How long should an account executive performance review be?

About 400 to 600 words. Long enough to cover the four sections (result, method, behaviour, growth) with specific evidence in each, short enough that the rep reads it twice and the VP of Sales can calibrate it quickly. Sales reviews under 300 words tend to lean on the number; reviews over 800 words tend to pad with adjectives.

What if my account executive hit their quota? Do I still need to give critical feedback?

Yes, and the strong reps want it. Hitting quota tells you the result; the review still has to address whether the method was sustainable, whether the behaviour beyond closing was at the level you'd expect, and what the rep should be doing differently in the next period. The risk of skipping critical feedback for over-quota reps is that they plateau without realising it.

How do I write a performance review for an account executive who missed quota?

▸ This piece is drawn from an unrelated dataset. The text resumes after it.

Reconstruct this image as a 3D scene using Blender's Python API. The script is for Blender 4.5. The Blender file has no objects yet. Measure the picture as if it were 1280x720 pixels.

Name the miss, then unpack it. Was the territory under-resourced, was the rep under-supported, was the qualification weak, was the pipeline insufficient? The miss number is the easy part. The hard part is what changes for next period. A review that names a specific behaviour change and the leading indicator the rep is now tracking is more useful than one that documents the miss without a forward path.

Should I include pipeline metrics in an AE performance review?

Yes, particularly forecast accuracy and pipeline coverage. These are the leading indicators that distinguish a sustainable strong quarter from a one-time spike. Including them also signals to the rep that the review is about their full work, not just whether the comp plan paid out, which is what reps want to read.

How do I handle territory differences when reviewing two account executives?

Acknowledge the territory in the result section, then anchor the rest of the review on territory-independent signals: pipeline discipline, forecast accuracy, qualification quality, call coaching scores, peer-reported collaboration. If those signals are strong, give credit even if the number was middling. If they're weak in a strong-territory rep, the headline number is masking the actual contribution.